* **Objective**: Collect from the data below each line with "script".

* **Data records**:
□ □ □

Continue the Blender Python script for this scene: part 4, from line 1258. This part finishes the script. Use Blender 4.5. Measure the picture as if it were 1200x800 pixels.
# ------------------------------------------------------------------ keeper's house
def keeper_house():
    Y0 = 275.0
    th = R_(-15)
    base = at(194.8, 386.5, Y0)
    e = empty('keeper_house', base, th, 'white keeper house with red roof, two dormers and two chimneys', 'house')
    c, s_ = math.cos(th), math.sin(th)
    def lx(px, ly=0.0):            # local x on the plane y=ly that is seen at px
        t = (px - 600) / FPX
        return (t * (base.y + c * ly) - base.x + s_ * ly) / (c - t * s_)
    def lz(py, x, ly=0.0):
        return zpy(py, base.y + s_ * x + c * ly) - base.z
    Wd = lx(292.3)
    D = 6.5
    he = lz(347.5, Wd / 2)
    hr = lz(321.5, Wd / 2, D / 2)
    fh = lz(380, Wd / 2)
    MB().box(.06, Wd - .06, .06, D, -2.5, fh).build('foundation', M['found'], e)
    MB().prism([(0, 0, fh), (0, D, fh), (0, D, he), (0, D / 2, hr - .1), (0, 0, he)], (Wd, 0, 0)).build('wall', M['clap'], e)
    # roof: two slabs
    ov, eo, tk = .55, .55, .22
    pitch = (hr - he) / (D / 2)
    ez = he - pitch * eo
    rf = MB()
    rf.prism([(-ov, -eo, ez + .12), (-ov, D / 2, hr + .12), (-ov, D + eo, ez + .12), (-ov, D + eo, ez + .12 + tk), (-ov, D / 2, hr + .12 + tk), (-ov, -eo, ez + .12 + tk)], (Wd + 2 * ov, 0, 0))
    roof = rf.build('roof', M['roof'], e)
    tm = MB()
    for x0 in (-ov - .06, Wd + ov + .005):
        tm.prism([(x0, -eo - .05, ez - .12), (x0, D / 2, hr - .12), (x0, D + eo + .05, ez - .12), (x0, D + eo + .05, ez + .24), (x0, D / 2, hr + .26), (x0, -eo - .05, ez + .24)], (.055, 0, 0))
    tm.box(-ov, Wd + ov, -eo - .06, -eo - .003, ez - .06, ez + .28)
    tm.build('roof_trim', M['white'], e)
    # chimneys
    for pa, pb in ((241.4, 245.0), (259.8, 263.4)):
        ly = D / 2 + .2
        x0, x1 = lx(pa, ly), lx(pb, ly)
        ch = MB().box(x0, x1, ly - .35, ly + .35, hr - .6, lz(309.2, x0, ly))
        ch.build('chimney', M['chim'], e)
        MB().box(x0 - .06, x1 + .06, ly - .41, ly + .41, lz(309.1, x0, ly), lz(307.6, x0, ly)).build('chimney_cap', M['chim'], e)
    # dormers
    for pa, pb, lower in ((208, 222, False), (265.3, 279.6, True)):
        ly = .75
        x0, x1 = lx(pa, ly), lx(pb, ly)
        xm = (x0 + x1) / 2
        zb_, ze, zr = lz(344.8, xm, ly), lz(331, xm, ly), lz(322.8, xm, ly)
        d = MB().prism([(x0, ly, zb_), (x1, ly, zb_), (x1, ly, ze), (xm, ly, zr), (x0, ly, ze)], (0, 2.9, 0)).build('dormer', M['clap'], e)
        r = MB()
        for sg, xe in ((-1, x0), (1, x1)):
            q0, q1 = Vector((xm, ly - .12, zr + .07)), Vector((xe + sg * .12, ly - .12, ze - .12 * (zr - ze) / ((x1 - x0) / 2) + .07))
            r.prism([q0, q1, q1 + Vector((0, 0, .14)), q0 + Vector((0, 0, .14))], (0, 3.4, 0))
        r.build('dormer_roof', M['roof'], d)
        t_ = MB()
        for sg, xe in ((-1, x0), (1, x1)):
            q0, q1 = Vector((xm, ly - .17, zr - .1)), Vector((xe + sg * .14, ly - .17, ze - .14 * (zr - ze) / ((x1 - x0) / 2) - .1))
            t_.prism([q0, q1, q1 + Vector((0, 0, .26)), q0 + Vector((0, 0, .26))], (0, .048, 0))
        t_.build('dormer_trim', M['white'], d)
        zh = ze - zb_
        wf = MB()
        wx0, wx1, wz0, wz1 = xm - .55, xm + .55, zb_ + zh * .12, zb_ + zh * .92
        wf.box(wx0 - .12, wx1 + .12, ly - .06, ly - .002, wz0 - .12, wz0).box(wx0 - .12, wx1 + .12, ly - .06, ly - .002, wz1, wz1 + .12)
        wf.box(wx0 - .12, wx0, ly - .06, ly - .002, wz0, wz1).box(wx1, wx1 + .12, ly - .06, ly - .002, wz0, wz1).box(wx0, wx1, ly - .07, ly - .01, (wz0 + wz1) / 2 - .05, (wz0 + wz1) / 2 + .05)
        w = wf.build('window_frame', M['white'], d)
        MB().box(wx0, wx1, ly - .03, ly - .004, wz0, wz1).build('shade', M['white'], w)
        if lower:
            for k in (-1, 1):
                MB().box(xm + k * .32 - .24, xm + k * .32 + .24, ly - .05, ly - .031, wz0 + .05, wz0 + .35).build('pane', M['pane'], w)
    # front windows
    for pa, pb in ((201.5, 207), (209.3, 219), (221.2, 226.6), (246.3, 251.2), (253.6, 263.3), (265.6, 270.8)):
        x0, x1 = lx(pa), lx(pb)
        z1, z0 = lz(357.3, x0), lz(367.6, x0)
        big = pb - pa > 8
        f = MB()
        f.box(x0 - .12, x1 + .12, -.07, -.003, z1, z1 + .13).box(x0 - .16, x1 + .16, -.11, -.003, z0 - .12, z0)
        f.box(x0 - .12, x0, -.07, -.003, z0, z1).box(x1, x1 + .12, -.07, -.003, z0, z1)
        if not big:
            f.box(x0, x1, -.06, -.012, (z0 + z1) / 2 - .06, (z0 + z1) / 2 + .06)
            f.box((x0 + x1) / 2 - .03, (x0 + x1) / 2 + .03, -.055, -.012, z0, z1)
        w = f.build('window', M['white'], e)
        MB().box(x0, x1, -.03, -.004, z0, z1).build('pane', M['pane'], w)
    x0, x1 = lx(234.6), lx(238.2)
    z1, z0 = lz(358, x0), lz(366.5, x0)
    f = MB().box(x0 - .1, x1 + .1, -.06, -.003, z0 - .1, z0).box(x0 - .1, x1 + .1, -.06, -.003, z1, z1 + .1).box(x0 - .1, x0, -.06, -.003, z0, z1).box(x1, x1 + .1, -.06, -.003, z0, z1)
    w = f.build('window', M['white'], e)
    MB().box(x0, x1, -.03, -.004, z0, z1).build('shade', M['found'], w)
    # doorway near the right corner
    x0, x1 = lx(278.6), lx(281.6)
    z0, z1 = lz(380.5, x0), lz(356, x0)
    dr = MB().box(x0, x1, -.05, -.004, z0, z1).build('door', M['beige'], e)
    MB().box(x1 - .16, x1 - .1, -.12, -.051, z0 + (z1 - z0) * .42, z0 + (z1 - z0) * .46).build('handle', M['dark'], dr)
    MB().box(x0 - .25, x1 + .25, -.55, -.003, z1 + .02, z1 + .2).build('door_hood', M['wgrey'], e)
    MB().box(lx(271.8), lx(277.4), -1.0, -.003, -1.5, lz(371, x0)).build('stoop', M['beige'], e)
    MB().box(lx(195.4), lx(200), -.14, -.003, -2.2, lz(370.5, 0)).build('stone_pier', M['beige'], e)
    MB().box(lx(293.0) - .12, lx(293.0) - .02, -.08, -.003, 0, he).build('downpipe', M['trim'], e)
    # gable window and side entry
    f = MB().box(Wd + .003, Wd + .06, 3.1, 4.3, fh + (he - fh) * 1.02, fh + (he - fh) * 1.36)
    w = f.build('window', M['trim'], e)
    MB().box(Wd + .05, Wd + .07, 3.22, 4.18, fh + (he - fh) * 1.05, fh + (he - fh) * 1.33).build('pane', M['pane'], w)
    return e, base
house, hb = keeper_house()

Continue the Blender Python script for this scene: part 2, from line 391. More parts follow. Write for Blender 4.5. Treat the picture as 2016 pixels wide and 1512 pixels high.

□ □ □

* **Exercise response**:
Continue the Blender Python script for this scene: part 4, from line 1258. This part finishes the script. Use Blender 4.5. Measure the picture as if it were 1200x800 pixels.
Continue the Blender Python script for this scene: part 2, from line 391. More parts follow. Write for Blender 4.5. Treat the picture as 2016 pixels wide and 1512 pixels high.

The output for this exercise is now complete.